Sympathy for the Palestinian cause and rejection of Israel still run deep in the region, particularly in countries far from Iran that don’t view it as much of a threat. Such feelings are widespread among the people of the Gulf states too, so most of the recent cooperation with Israel—focusing on intelligence and security matters—has occurred in secret.
But some small steps have been public. An unofficial Saudi delegation, led by a retired general, visited Jerusalem last year and met with Israeli officials. The United Arab Emirates has permitted a small Israeli mission to the UN’s renewable-energy agency, based in Abu Dhabi, and Emirati officials are weighing whether to allow low-key Israeli participation in the 2020 Dubai World Expo.

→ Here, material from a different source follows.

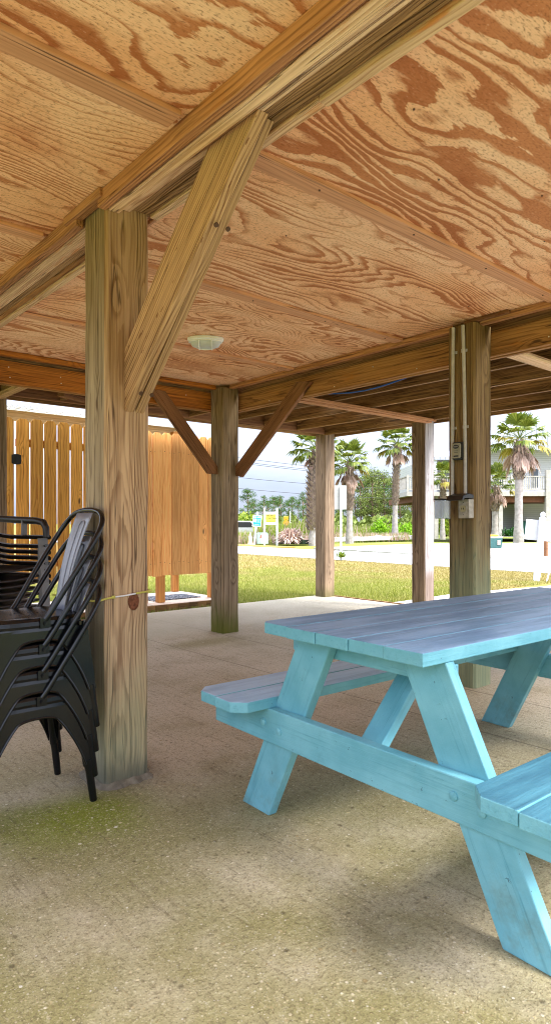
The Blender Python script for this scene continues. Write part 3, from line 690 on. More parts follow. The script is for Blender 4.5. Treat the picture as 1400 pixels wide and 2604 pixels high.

Such an erosion of Arab hostility to Israel rattles many Palestinians. “I am in favor of normalizing between Israel and all Arab countries—one minute after an independent Palestinian State is established,” said Ayman Odeh, the head of the Arab bloc in Israel’s parliament. “Agreements between Israel and Arab countries before the Palestinian issue is solved will weaken the Palestinian cause.”
Many in the Gulf shrug at such complaints. “Saudi Arabia has always wanted to support the Palestinian cause. It negotiated on their behalf, it spent a lot of money on their behalf,” said Mr. Ibrahim. “But unfortunately, the Palestinian leaders do not want to get along and are not working for their own people. You cannot just say no to everything.”